### [WHAT IS NEEDED]
Retype, exactly as written, every line from the one containing "# upper netting" down to the one containing "wire(fl, UW(.8, WL +", including both, and nothing else.

### [MATERIAL PROVIDED]
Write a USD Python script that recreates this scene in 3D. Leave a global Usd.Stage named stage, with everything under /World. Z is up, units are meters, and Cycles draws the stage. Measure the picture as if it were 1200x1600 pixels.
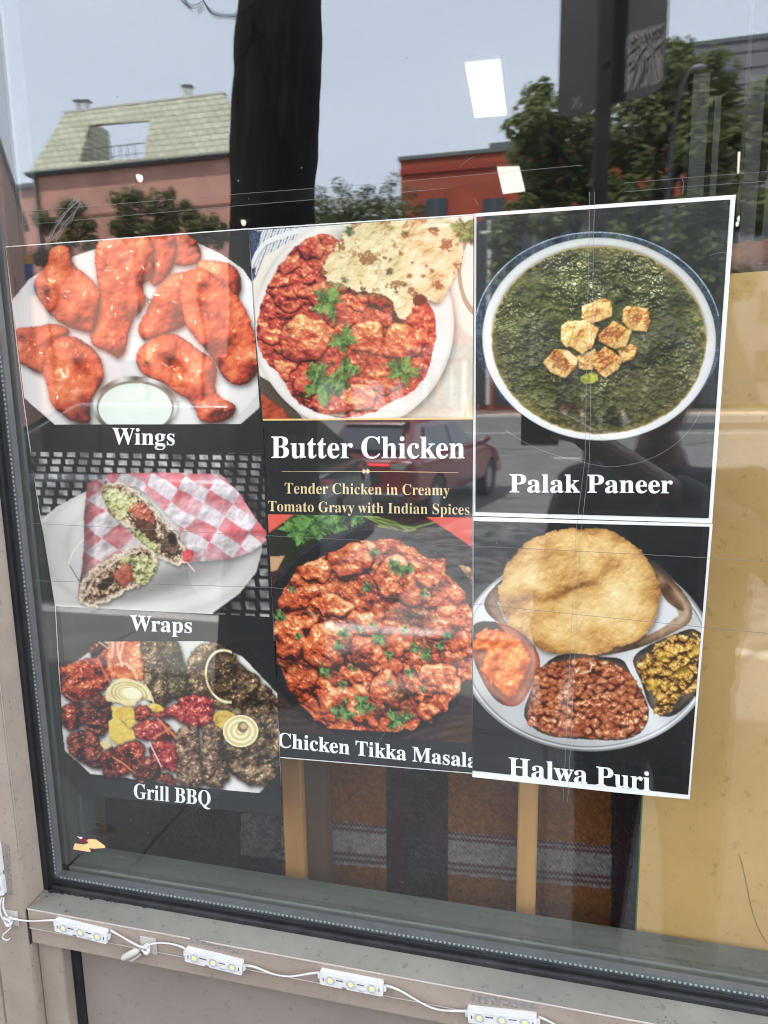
import math
import numpy as np, shapely, trimesh, usdkit, meshkit, manifold3d
from scipy import ndimage, interpolate
from shapely import affinity
from shapely.geometry import Polygon, LineString, Point, box as sbox
from shapely.ops import unary_union
from pxr import Usd, UsdGeom, UsdLux, UsdShade, Gf, Sdf

EXPOSURE, SKYK = 2.65, 0.12
CLOUD0, CLOUD1, CLOUDC = 0.80, 0.97, (5.2, 5.7, 6.5)
PANE_R, LAMPK = 0.085, 0.22

stage = Usd.Stage.CreateInMemory()
UsdGeom.SetStageUpAxis(stage, UsdGeom.Tokens.z)
UsdGeom.Xform.Define(stage, '/World'); UsdGeom.Scope.Define(stage, '/World/Looks')

# ---------------------------------------------------------------- camera: a phone held 0.68 m from the glass. x runs along the shop front, y into the shop, z up; the glass is y = 0, the road z = 0
D, CZ, FPX = 0.68, 1.90, 1099.87
_a, _b, _c = 0.239371817, 0.173984365, -0.0157289769
_Ry = np.array([[math.cos(_a), 0, math.sin(_a)], [0, 1, 0], [-math.sin(_a), 0, math.cos(_a)]])
_Rx = np.array([[1, 0, 0], [0, math.cos(_b), -math.sin(_b)], [0, math.sin(_b), math.cos(_b)]])
_Rz = np.array([[math.cos(_c), -math.sin(_c), 0], [math.sin(_c), math.cos(_c), 0], [0, 0, 1]])
RC = _Rz @ _Rx @ _Ry                                        # wall frame (right, down, in) -> camera frame (right, down, forward)
cam = UsdGeom.Camera.Define(stage, '/World/Camera')
_r, _d, _f = RC[0], RC[1], RC[2]
w = lambda v: np.array([v[0], v[2], -v[1]])
X_, Y_, Z_ = w(_r), -w(_d), -w(_f)
cam.AddTransformOp().Set(Gf.Matrix4d(*X_, 0, *Y_, 0, *Z_, 0, 0.0, -D, CZ, 1))
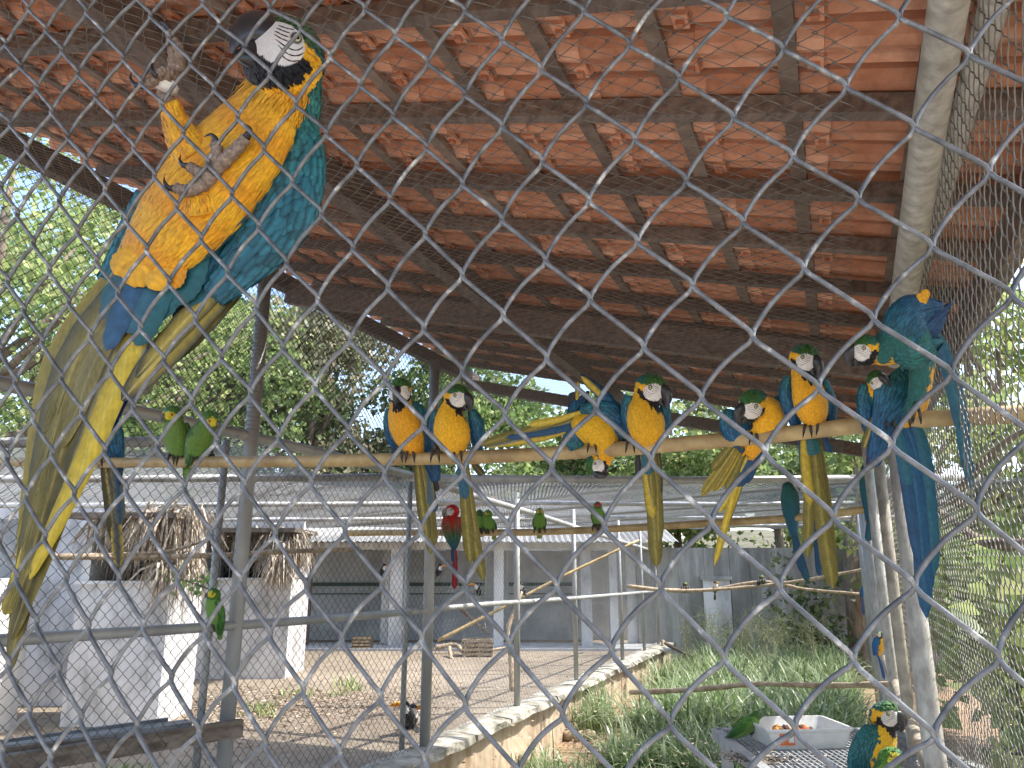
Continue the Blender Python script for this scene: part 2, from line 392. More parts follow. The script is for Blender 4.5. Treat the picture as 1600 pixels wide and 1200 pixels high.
# ================================================================== netting, posts, rails of the aviary
Z3 = Vector((0, 0, 1))
fl = thing('aviary_fence', UW(8, WL, YARD), 'left chain link fence on the low wall, grey posts up to the roof edge', 'fence')
def wire(fence, O, A, B, LA, LB, cw, r, mat, **k):
    V, Q = chain_panel(O, A, B, LA, LB, cw, k.pop('ch', cw), r, **k)
    return npmesh('netting', V, Q, mat, fence, kind='stuff')
# lower netting: wall top up to the rail, near and far stretch
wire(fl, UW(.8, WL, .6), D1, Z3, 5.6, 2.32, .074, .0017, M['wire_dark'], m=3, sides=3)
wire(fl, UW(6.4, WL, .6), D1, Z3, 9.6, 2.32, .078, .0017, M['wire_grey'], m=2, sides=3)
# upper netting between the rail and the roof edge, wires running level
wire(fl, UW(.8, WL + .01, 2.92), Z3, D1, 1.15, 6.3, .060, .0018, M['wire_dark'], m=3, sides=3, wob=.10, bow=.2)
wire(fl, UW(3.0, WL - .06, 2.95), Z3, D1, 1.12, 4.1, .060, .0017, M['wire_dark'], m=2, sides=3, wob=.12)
def postx(px, w=WL):   # u of the post whose foot shows at column px on the fence line
    r = ray(px, 885); return (C0 + r * (w / r.dot(D2))).dot(D1)
lp = [(372, .045, 4.12), (668, .048, 4.05), (805, .035, 2.95), (895, .032, 2.95), (966, .032, 2.95), (1000, .03, 2.95), (1022, .03, 2.95)]
for px, r, zt_ in lp:
    u = postx(px); b = MB(); b.tube([UW(u, WL + .02, .55), UW(u, WL + .02, zt_)], r, 14); b.build('post', M['pipe'], fl, smooth=True)
for px in (359, 655):
    u = postx(px) ; b = MB(); b.tube([UW(u, WL - .12, .55), UW(u, WL - .12, 2.9)], .024, 10); b.build('thin_post', M['pipe'], fl, smooth=True)
pts = [atw(x, y, WL) for x, y in ((-60, 585), (0, 599), (165, 632), (330, 668), (490, 705), (640, 742))] 
b = MB(); b.tube(pts, .036, 12); b.build('top_rail', M['pipe'], fl, smooth=True)
pts = [atw(x, y, WL) for x, y in ((640, 742), (740, 775), (836, 803), (915, 829), (1010, 858))]
b = MB(); b.tube(pts, .034, 10); b.build('top_rail', M['pipe_white'], fl, smooth=True)
pts = [atw(x, y, WL + .03) for x, y in ((-60, 1008), (0, 1001), (200, 988), (340, 979), (500, 968), (640, 956))]
b = MB(); b.tube(pts, .028, 10); b.build('middle_rail', M['pipe'], fl, smooth=True)
pts = [atw(x, y, WL + .03) for x, y in ((640, 956), (760, 944), (880, 936), (965, 929), (1020, 924))]
b = MB(); b.tube(pts, .026, 10); b.build('middle_rail', M['pipe_white'], fl, smooth=True)
# lacing wire wound round two posts
for px, z0, z1, r in ((372, 2.95, 4.1, .052), (668, 3.2, 4.0, .055)):
    u = postx(px); n = int((z1 - z0) / .028); pp = []
    for i in range(n * 8): th = i / 8 * 2 * math.pi; pp.append(UW(u, WL + .02, z0 + (z1 - z0) * i / (n * 8)) + D1 * math.cos(th) * r + D2 * math.sin(th) * r)
    b = MB(); b.tube(pp, .0017, 4, caps=False); b.build('lacing_wire', M['galv'], fl)

# sloping net ceiling under the roof
nc = thing('ceiling_net', UW(3, -1.6, RZ(-1.6, -.3)), 'sloping wire net ceiling hung just under the timber rafters', 'net')
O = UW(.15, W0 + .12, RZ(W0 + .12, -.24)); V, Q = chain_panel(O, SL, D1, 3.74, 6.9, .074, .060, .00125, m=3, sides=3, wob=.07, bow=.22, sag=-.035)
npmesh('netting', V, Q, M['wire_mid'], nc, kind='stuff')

# flat net ceilings over the open part and the yard, with cross pipes
zc = 2.90
oc = thing('open_ceiling_net', (2, 11, zc), 'flat grey wire net ceiling over the grassy part of the enclosure', 'net')
V, Q = chain_panel((-3.5, 6.7, zc + .02), (1, 0, 0), (0, 1, 0), 12.2, 9.3, .075, .09, .003, m=1, sides=3, sag=-.04)
npmesh('netting', V, Q, M['wire_grey'], oc, kind='stuff')
yc = thing('yard_ceiling_net', (-7, 9, zc), 'flat grey wire net ceiling over the sandy toucan yard', 'net')
V, Q = chain_panel((-15, 4.6, zc), (1, 0, 0), (0, 1, 0), 13.3, 11.0, .075, .09, .003, m=1, sides=3, sag=-.03)
npmesh('netting', V, Q, M['wire_grey'], yc, kind='stuff')
for (xa, xb, Y, r, lab) in ((-1.35, 4.2, 6.66, .033, 'pale cross pipe nearest the tiled roof, behind the long perch'), (-1.0, 6.1, 9.3, .03, 'second pale cross pipe under the open net ceiling'), (0.2, 7.4, 12.0, .028, 'third pale cross pipe under the open net ceiling'),
                            (.9, 8.2, 14.2, .026, 'farthest pale cross pipe just before the grey back wall')):
    b = MB(); b.tube([(xa, Y, zc - .02), ((xa + xb) / 2, Y, zc - .05), (xb, Y, zc - .02)], r, 10); tag(b.build('cross_pipe', M['pipe_white'], org=(xa, Y, zc), smooth=True), lab, 'pipe', 'cross pipes of the net ceiling')
for (Y, lab) in ((4.65, 'pale cross pipe of the yard net just behind the tail of the climbing macaw'), (6.6, 'second cross pipe over the yard net, behind the green parrots'), (9.4, 'third cross pipe over the sandy yard'), (12.4, 'fourth cross pipe over the sandy yard, before the columns')):
    xb = UW(0, WL, 0); xr = (Y * .394 / .919) - 3.45 / .919 * 1.0 - .1
    b = MB(); b.tube([(-14.5, Y, zc - .02), (-8, Y, zc - .06), (xr, Y, zc - .03)], .034, 10); tag(b.build('cross_pipe', M['pipe_white'], org=(-8, Y, zc), smooth=True), lab, 'pipe', 'cross pipes of the yard net')

# right side fence
fr_ = thing('aviary_fence', UW(6, WR, 0), 'right chain link fence on leaning grey posts in front of bright leaves', 'fence')
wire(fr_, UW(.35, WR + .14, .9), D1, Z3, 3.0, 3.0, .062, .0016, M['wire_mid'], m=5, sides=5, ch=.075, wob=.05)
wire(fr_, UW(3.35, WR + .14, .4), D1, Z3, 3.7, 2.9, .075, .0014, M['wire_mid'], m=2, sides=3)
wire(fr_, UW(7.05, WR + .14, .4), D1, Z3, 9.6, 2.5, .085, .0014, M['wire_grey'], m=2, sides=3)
def vpost(px, Yp, r0, r1, z1, mat, name='post'):
    q = aty(px, 885, Yp); b = MB(); b.tube([(q.x, q.y, 0), (q.x + .006, q.y, z1 * .3), (q.x - .004, q.y, z1 * .6), (q.x, q.y, z1)], [r0, r0 * .97, (r0 + r1) / 2, r1], 14); b.build(name, mat, fr_, smooth=True)
vpost(1424, 3.12, .043, .036, 2.58, M['pole']); vpost(1393, 3.95, .029, .026, 2.75, M['bamboo_grey']); vpost(1375, 5.0, .031, .029, 2.9, M['pole'])
vpost(1364, 6.6, .031, .03, 2.9, M['pipe_white']); vpost(1356, 8.6, .036, .036, 2.9, M['pipe']); vpost(1349, 11.5, .036, .036, 2.9, M['pipe'])
b = MB(); b.tube([U(1492, -60, 1.28), U(1483, 0, 1.40), U(1447, 230, 1.86), U(1412, 470, 2.9), U(1399, 560, 3.4)], [.036, .0365, .040, .049, .050], 18); b.build('brace_pole', M['pole'], fr_, smooth=True)
b = MB(); b.tube([atw(x, y, WR + .02) for x, y in ((1385, 1030), (1400, 1072), (1424, 1130), (1460, 1215))], .034, 10); b.build('bottom_rail', M['bamboo_grey'], fr_, smooth=True)
b = MB(); b.tube([UW(.3, WR + .17, 3.24), UW(3.4, WR + .17, 3.24), UW(6.9, WR + .17, 3.2)], .03, 10); b.build('top_rail', M['pole'], fr_, smooth=True)
b = MB(); b.tube([UW(4.4, WR + .04, zc - .05), UW(9, WR + .04, zc - .05), UW(16, WR + .04, zc - .05)], .03, 10); b.build('top_rail', M['pipe_white'], fr_, smooth=True)

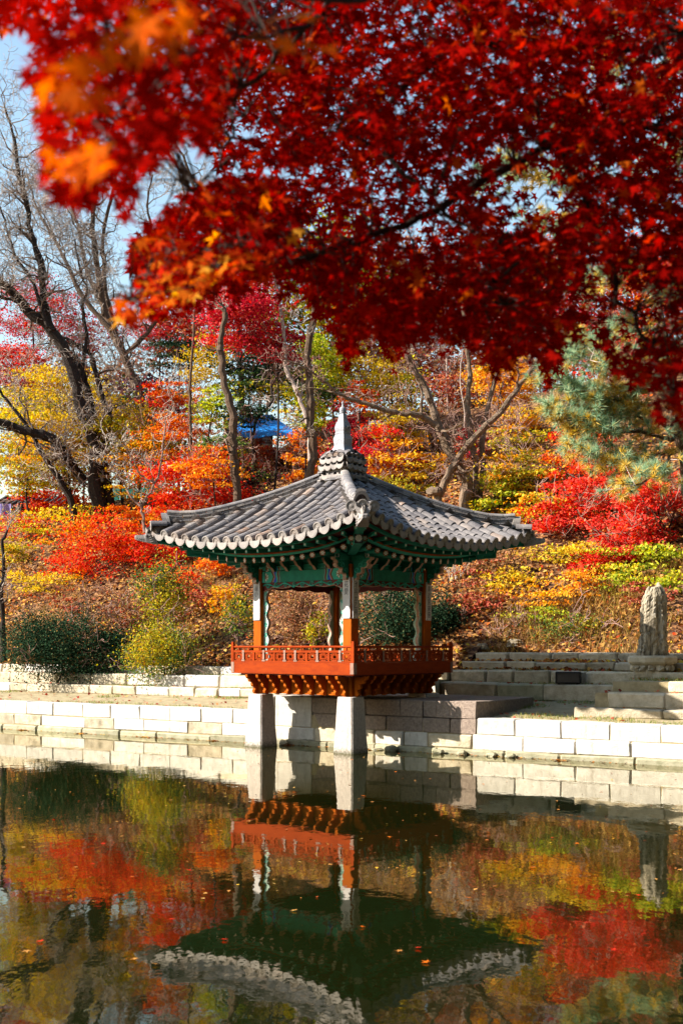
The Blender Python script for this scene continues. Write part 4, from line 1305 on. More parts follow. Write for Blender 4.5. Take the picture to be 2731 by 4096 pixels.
# ---- leafy trees: (name, label, category, px, py, rx, ry, Y, leaf, size, cover, flat, trunk px width, bark)
MATE = {'red':'orange','orange':'amber','amber':'yellow','yellow':'olive','olive':'amber','lime':'yellow','crimson':'red','coral':'red','rust':'brown','brown':'rust','green':'olive','purple':'green','evergreen':'evergreen','weed':'weed'}
def slopeY(px, py, ry, Y):
    return ghit(px, py+ry*.75).y
def leafy(name, label, cat, px, py, rx, ry, Y, leaf, size=.085, cover=2.6, flat=.35, tw=10, bark='bark_dark', pads=16, spread=.30, group=None, depthr=None, upn=.9, bpx=None, limbs=True, stuffpart=True):
    c = P(px, py, Y); k = Y/F; size *= .66
    R = (rx*k, (depthr or max(rx, ry)*.8)*k if depthr is None else depthr, ry*k)
    gz = ground(c.x, c.y)
    area = math.pi*R[0]*R[2]
    n = int(min(26000, cover*(1 if cat == 'bush' else .85)*area/(size*size*.75)))
    pts = clump_points(c, R, n, pads, flat, spread)
    # keep leaves above the ground
    keep = pts[:,2] > ground_np(pts[:,0], pts[:,1])+.03
    pts = pts[keep]
    if len(pts) == 0: return None
    Nn = unit(nr.normal(size=(len(pts),3))*.75+np.array([-.15,-.25,upn]))
    S = size*(.65+.7*nr.rand(len(pts)))
    e = empty(name, (c.x, c.y, gz)); tag(e, label, cat, group)
    ph = nr.rand(3)*9
    fld = np.sin(pts[:,0]*2.1+ph[0])+np.sin(pts[:,2]*2.9+ph[1])+np.sin(pts[:,1]*1.7+ph[2])+nr.normal(size=len(pts))*.9
    me = np_mesh('crown', leaf_quads(pts-np.array([c.x, c.y, gz]), Nn, S), 4, [LF[leaf], LF[MATE[leaf]]], (fld > 1.25).astype(np.int32))
    o = link('crown', me, e)
    if stuffpart: o['kind'] = 'stuff'
    if tw:
        mb = MB(); w = tw*k/2
        bx = rt.uniform(-.2,.2)*R[0]
        base = Vector((bx, 0, -.25)); top = Vector((0, 0, c.z-gz))
        mid = (base+top)*.5+Vector((rt.uniform(-.15,.15)*R[0], 0, 0))
        tp = catmull([base, mid, top], 5)
        mb.tube(tp, [w*(1.15-.5*i/len(tp)) for i in range(len(tp))], 7, 0)
        if limbs:
            for j in range(7):
                i = rt.randint(len(tp)//2, len(tp)-1)
                dv = Vector((rt.gauss(0,1), rt.gauss(0,1), rt.uniform(.1,.8)))
                twigs(mb, tp[i], dv, max(R)*rt.uniform(.7,1.2), w*.5, 2, rt, 4, .3, .05, (2,4), 1, .009)
        mb.build('trunk', [M[bark], M['twig_red']], e)
    return e
T = leafy
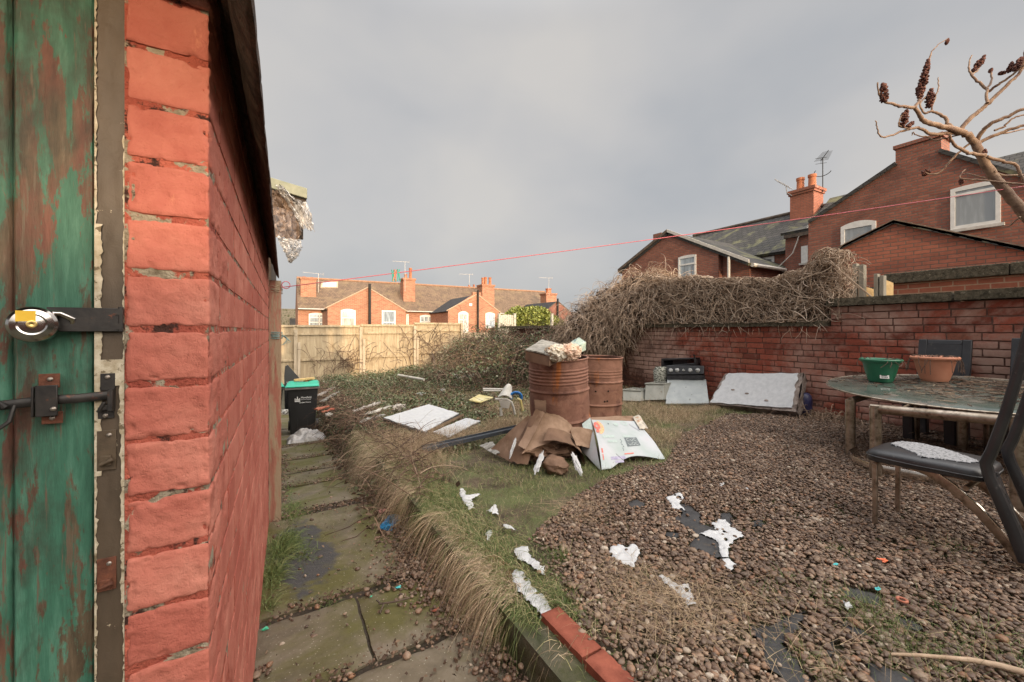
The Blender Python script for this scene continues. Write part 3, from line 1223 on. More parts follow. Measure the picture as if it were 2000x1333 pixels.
def door_mat():
    m, t, b = newmat('green_door_paint', .6, spec=.35)
    v = objco(t, (1, 1, .12))
    v2 = objco(t, (1, 1, .3))
    f = noise_n(t, v, 70, 8, .72, .3)
    g = noise_n(t, v2, 16, 8, .75, .3)
    green = ramp_n(t, noise_n(t, v, 55, 6, .7), [(.3, (.022, .072, .047)), (.5, (.036, .118, .079)), (.72, (.085, .20, .145))])
    brown = ramp_n(t, noise_n(t, v, 90, 6, .7), [(.35, (.045, .033, .02)), (.6, (.10, .072, .045)), (.75, (.17, .13, .09))])
    red = ramp_n(t, noise_n(t, v, 60, 6, .7), [(.35, (.075, .026, .018)), (.65, (.15, .058, .04))])
    ad = N(t, 'ShaderNodeMath', operation='MULTIPLY_ADD')
    t.links.new(f, ad.inputs[0])
    ad.inputs[1].default_value = .5
    t.links.new(g, ad.inputs[2])
    under = mix_n(t, thresh(t, noise_n(t, v2, 14, 6, .6), .36, .5), red, brown)
    col = mix_n(t, thresh(t, ad.outputs[0], .765, .81), green, under)
    col = mix_n(t, thresh(t, noise_n(t, objco(t, (1, 1, .6)), 7, 6, .65, .5), .48, .68), col, (.028, .026, .018))
    col = mix_n(t, thresh(t, noise_n(t, objco(t, (1, 1, .05)), 130, 5, .7), .60, .66), col, (.10, .075, .052))
    t.links.new(col, b.inputs['Base Color'])
    n1 = bump_n(t, b, noise_n(t, v, 160, 6, .7), .6, .003)
    bump_n(t, b, ad.outputs[0], .35, .004, n1)
    return m


def frame_mat():
    m, t, b = newmat('frame_paint_brown', .55, spec=.4)
    v = objco(t, (1, 1, .4))
    col = ramp_n(t, noise_n(t, v, 16, 6, .6), [(.3, (.05, .036, .024)), (.7, (.085, .06, .04))])
    w = objco(t)
    chips = noise_n(t, w, 42, 7, .7, .4)
    s = N(t, 'ShaderNodeSeparateXYZ')
    tc = N(t, 'ShaderNodeTexCoord')
    col2 = mix_n(t, thresh(t, chips, .66, .68), col, ramp_n(t, noise_n(t, w, 50, 5), [(.3, (.30, .24, .15)), (.7, (.52, .46, .36))]))
    t.links.new(col2, b.inputs['Base Color'])
    bump_n(t, b, chips, .5, .003)
    return m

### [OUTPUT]
# upper netting between the rail and the roof edge, wires running level
wire(fl, UW(.8, WL + .01, 2.92), Z3, D1, 1.15, 6.3, .060, .0018, M['wire_dark'], m=3, sides=3, wob=.10, bow=.2)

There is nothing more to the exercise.